The basic reason why so many are so easily controlled is that we have failed to accept our adulthood! When something bad happens we regress to the known, looking for Mummy or Daddy to put it right. We call upon 'big brother' State to solve our 'problem' by passing laws against some activity that we have decided should be forbidden. However, each time this occurs the State gets greater power over not just our 'siblings' lives - but our own! They, in turn, then get the opportunity to restrict us from activities they dislike but we see as okay, leading to the enslavement of the whole society over time. Like a double-edged sword, the more we abuse the power of mob rule (democracy) to prevent others pursuing happiness as only they see fit, the more we cede power that will never be willingly returned!

Politics and state office attract more sociopaths than any other occupation- this is unfortunately true! These characters are only too happy to find a 'solution', so they can prove how much they are needed. Understanding human nature and how to play on our fears is how they gained office in the first place. The most cynical use this knowledge and influence to perpetrate false flags - applying the Freemason motto 'order out of chaos' to direct the masses through fear, standing ready to provide needed order!

The obsession to control human behavior (other people, that is) runs deep within the human psyche! The State has been supported in this venture by both businesses and religions, each desiring greater control towards a different end - increased profits or a larger following. But, as available resources dwindle in the coming downturn, the State will jettison both parasites as it seeks to preserve its position as sole benefactor in the eyes of the masses - going on to demand unquestioning obedience!

Humanity is at a crossroads in our development - to go forward we must look within to find solutions and stop blaming others for our problems and depending on a 'Big Daddy' State to make things right! Those unable to go past this mental hurdle will find themselves increasingly at the mercy of the State!

The obsession humans have in controlling the actions of fellow man is not merely a mental disorder - it threatens our very existence as a species! Rather than force others to do what we feel they should, we must heed the advice of Gandhi - "Be the change you want to see in the world". Time to grow up!

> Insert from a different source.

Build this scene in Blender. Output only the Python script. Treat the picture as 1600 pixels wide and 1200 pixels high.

Greatest Weapon Used on the American People

The Limits of Our Freedom

Photo byh.koppdelaney

By Mark Harrison
Viktor Fankl, the Austrian psychiatrist and Holocaust survivor, wrote in Man’s Search for Meaning, ‘Between stimulus and response there is a space, and in that space lies all our freedom.’ In the most extreme conditions of privation imaginable, Frankl discovered that he was, remarkably, free to choose his response to any situation.
I love this quote because it sums up the essence of my philosophy. I believe it is the cornerstone of a happy and effective life. A real, experiential understanding of this radical freedom is life changing, liberating and empowering. To suddenly come upon the realization that we have always been free, not in some abstract sense, but in a real, personal and imminent way, is like being let out of prison.

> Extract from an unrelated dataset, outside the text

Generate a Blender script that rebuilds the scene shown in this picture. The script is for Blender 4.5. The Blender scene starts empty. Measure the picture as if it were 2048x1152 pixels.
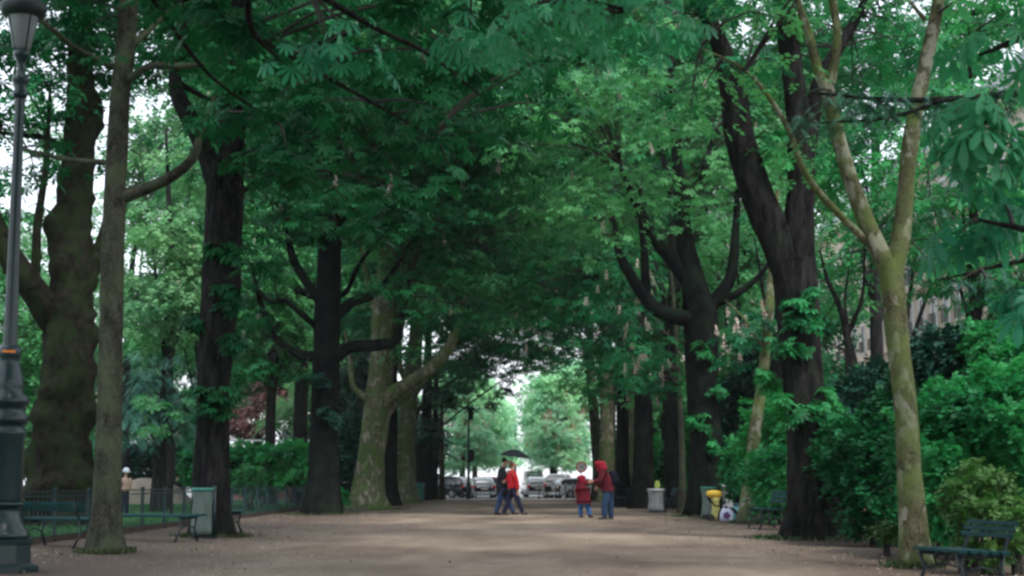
import bpy, bmesh, math, random
import numpy as np
from mathutils import Vector, Matrix, noise
R = math.radians
S = bpy.context.scene
C = S.collection
random.seed(7)

# ---------------------------------------------------------------- camera
F = 3129.0                       # focal length in pixels of the 2048 px wide photograph (55 mm)
HOR = 967.0
CAMZ = 1.0
TILT = math.atan((HOR-576)/F)
cd = bpy.data.cameras.new('camera'); cam = bpy.data.objects.new('camera', cd); C.objects.link(cam)
cd.sensor_width = 36; cd.lens = 55.0; cd.clip_start = 0.1; cd.clip_end = 3000
cam.location = (0, 0, CAMZ); cam.rotation_euler = (R(90)+TILT, 0, 0)
cd.dof.use_dof = True; cd.dof.focus_distance = 36; cd.dof.aperture_fstop = 5.0
S.camera = cam
# ---------------------------------------------------------------- world, sun, exposure
SUN_EL, SUN_AZ = R(55), R(146)
w = bpy.data.worlds.new("World"); S.world = w; w.use_nodes = True
nt = w.node_tree; nt.nodes.clear()
sky = nt.nodes.new('ShaderNodeTexSky'); sky.sky_type = 'NISHITA'; sky.sun_disc = False
sky.sun_elevation = SUN_EL; sky.sun_rotation = SUN_AZ; sky.air_density = 1.0; sky.dust_density = 3.0
mixc = nt.nodes.new('ShaderNodeMixRGB'); mixc.inputs[0].default_value = 0.62
mixc.inputs[2].default_value = (7.8, 8.1, 8.6, 1)       # the overcast layer over the sky
bg = nt.nodes.new('ShaderNodeBackground'); bg.inputs[1].default_value = 0.13
wo = nt.nodes.new('ShaderNodeOutputWorld')
nt.links.new(sky.outputs[0], mixc.inputs[1]); nt.links.new(mixc.outputs[0], bg.inputs[0]); nt.links.new(bg.outputs[0], wo.inputs[0])
sd = bpy.data.lights.new('sun', 'SUN'); sd.energy = 1.7; sd.angle = R(12); sd.color = (1, .97, .92)
so = bpy.data.objects.new('sun', sd); C.objects.link(so); so.location = (0, 0, 60)
so.rotation_euler = (R(90)-SUN_EL, 0, R(180)-SUN_AZ)
S.view_settings.view_transform = 'Standard'; S.view_settings.look = 'None'
S.view_settings.exposure = 1.12; S.view_settings.gamma = 1; S.view_settings.use_curve_mapping = False
S.render.engine = 'CYCLES'
cy = S.cycles
cy.max_bounces = 7; cy.diffuse_bounces = 4; cy.glossy_bounces = 2; cy.transmission_bounces = 5; cy.transparent_max_bounces = 6
cy.use_denoising = True; cy.caustics_reflective = False; cy.caustics_refractive = False
cy.pixel_filter_type = 'BLACKMAN_HARRIS'; cy.filter_width = 2.7
cy.use_adaptive_sampling = True; cy.adaptive_threshold = 0.02

# ---------------------------------------------------------------- geometry helpers
ct, st_ = math.cos(TILT), math.sin(TILT)
def P(px, py, Y):
    dx = (px-1024)/F; dy = (576-py)/F
    s = Y/(ct-dy*st_)
    return (dx*s, Y, CAMZ+s*(st_+dy*ct))
def GY(py):
    dy = (576-py)/F
    s = -CAMZ/(st_+dy*ct)
    return s*(ct-dy*st_)
def G(px, py):
    p = P(px, py, GY(py)); return (p[0], p[1], 0.0)
def ppm(Y): return F/Y            # pixels per metre, near enough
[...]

We are not free to control others

The point is that we are free. And so is everyone else. That means we cannot impinge on the freedom of others. This is not some moral statement. I’m not saying we should not interfere with other people’s freedom – it is simply impossible to do so. You cannot make another person do anything. Even putting a gun to someone’s head cannot make them do anything. If someone is threatened to the extent that they fear for their life, they are likely to comply with whatever is being demanded of them, but this compliance is not a result of the threat – it is still a choice they make. If you doubt it, think about the people who have been threatened and not complied – think about people who have died for what they believe in rather than comply with an external demand.
The belief that we can control and coerce others, bending them to our will, is the cause of a great deal the misery in the world. This belief, springing from the external control psychology that we have overwhelmingly been conditioned to accept, is the cause of much of our pain. To let go of our belief that we can control others is astonishingly liberating. To accept other people as they are, to make no demands on them, simply to dance our own dance, as Anthony de Mello would have put it, and to accept that we cannot but allow everyone else to do the same, is not only the only choice that makes any sense, but is also the only way we can make any difference in the world.

We have a choice

In every situation, there is a choice. Accept that we cannot control other people or try to force, coerce, manipulate and bully to get our own way. The latter course of action damages relationships and, in the end, leads to pain and dysfunction. Or, we can accept people as they are, accept they are utterly free agents, accept that we cannot force them, and concentrate instead on building relationships with them and on building the inner world which echoes back to us as our experience. When we have good relationships, things work. Perhaps not in the way we might have expected, or even in the way we would have preferred, but things will work. The world is not ours to control, so let it go, and let it work in its own miraculous way. This is the effortlessness to which Lao Tzu alluded when he wrote, ‘The world is a mysterious instrument, not meant to be handled. Those who act on it never, I notice, succeed.’

We are responsible

We are responsible for ourselves. We make our choices and then we must live with them, not blaming others or circumstances, and not cowardly abdicating responsibility to some external forces. We are not victims! We are in control.
By the same token, we are not responsible for other people. Their fear, their anger, their pain, their misery – it’s all a choice they make, as freely as we make ours, and they need to shoulder the consequences of these choices – they are not our crosses to bear. Their happiness, their success, their joy – it’s all their doing, not ours.

Being proactive

So here lies our freedom – it is inside us every moment and we can recognize it and live our lives according to the truth of this freedom, or we can continue to behave in the way we have been conditioned by society and try to force our way through life, pushing and coercing others into doing our will. One way is peace and happiness, the other way is pain and madness. Being proactive is the first of Steven Covey’s Seven Habits and is the cornerstone of a truly effective life. I believe that living a proactive life, centered in the self, accepting that we can change nothing but ourselves, and choosing to focus on the good in our life and seeking to attract more it to ourselves is the purpose of our existence.